Return exactly the lines that run from the beginning through the line containing "import numpy as np", both included, and no others.

Dataset extract
——
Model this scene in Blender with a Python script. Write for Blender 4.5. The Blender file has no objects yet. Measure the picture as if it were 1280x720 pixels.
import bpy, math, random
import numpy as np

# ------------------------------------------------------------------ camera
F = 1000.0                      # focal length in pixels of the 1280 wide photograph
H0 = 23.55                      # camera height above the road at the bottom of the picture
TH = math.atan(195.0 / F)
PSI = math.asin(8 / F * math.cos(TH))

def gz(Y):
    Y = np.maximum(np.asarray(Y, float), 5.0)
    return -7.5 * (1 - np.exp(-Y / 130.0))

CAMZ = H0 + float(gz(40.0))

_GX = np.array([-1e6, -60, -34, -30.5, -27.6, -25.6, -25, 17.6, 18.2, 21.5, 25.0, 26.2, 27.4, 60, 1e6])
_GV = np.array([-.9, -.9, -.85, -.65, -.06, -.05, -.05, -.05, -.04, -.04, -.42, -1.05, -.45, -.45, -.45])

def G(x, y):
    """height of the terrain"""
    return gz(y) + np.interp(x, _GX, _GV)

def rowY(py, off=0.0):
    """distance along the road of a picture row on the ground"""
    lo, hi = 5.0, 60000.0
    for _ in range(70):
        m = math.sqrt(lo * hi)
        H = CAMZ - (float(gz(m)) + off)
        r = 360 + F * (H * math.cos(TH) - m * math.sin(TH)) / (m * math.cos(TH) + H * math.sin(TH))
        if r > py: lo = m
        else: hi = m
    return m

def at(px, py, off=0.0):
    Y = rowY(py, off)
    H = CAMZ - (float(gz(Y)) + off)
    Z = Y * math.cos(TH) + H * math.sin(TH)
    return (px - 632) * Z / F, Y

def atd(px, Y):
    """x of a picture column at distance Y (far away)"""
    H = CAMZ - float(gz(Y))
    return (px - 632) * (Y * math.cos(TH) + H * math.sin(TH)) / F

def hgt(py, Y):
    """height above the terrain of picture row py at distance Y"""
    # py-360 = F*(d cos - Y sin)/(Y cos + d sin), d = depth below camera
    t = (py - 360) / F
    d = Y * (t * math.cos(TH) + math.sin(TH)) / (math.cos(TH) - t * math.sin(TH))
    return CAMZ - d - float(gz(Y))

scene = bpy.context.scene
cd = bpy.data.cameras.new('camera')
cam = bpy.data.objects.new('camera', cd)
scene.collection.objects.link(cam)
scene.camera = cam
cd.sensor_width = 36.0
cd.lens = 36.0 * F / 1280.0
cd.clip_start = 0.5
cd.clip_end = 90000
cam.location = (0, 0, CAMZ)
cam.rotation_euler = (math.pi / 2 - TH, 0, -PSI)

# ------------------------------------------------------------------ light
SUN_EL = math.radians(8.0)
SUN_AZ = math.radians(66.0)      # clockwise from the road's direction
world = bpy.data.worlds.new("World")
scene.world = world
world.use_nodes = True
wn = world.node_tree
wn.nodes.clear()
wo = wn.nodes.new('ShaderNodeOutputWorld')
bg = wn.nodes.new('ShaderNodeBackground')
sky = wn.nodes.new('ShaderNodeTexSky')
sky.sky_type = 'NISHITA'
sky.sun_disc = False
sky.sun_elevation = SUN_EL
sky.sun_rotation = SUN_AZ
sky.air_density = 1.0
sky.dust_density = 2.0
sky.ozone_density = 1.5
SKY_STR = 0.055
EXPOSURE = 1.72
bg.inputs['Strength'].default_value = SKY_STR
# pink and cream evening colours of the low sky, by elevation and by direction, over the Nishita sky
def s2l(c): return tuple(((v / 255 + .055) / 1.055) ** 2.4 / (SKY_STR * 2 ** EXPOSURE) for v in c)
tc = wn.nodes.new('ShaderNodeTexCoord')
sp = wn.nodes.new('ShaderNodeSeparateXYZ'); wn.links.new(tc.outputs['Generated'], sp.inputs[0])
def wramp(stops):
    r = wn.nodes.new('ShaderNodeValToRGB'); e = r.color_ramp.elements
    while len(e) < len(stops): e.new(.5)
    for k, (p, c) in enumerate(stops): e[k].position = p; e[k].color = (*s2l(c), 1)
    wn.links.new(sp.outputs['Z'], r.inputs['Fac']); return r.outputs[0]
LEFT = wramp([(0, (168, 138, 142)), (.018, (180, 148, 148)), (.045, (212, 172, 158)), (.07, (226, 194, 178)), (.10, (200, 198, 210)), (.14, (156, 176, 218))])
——
Result of this task
Model this scene in Blender with a Python script. Write for Blender 4.5. The Blender file has no objects yet. Measure the picture as if it were 1280x720 pixels.
import bpy, math, random
import numpy as np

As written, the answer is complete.